Does this sound good or not?  

I’ve ended up making myself accountable for my every action (pro divorce) and all of my
emotions. I want a “clean” divorce while fully aware that his willingness to part with “his” money (reason #3 of 1,734 reasons) needs to be approached and handled carefully. I’m
stupid if I don’t think how he will react, I think.    

So things seem to be going well for me and some stupid man driving like an idiot happens to kill himself ... and his dog.... on the hwy just a short distance from my driveway. The X just happens to be on the property down at his shop/landing and rushed up to save stupid man, but there wasn’t any saving him, his truck was wrapped around 2 trees. (General opion is he was reckless and stupid.)  

Well, of course with my spirituality I’m feeling the emotional pain of the man and his dog dying, I don’t like the nonchalant attitude that the man was stupid even if he was. What do we know about who was left behind and grieves for him?  
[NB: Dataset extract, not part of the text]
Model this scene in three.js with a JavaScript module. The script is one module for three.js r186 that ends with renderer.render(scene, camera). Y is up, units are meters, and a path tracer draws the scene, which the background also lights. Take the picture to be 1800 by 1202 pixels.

And OMG... what if something like this happened to my X? I watched him climb up on the man’s truck on its side and plumes of smoke billowing from it. I’m watching in my yard, I want to hollar to my X to get back incase it catches fire, while I know he’s going to try to save the man’s life because that’s who he is and reason #917 I loved him.  

And he’s not “mine” anymore. I don’t know if he ever was and I just thought he was? At
any rate, it is kind of ‘piss poor’ that what I love about him is tangled up with this fatal accident and my emotions that come from it.  

It hasn’t stopped me from scheduling an appointment with my attorney with a plan for a resolution.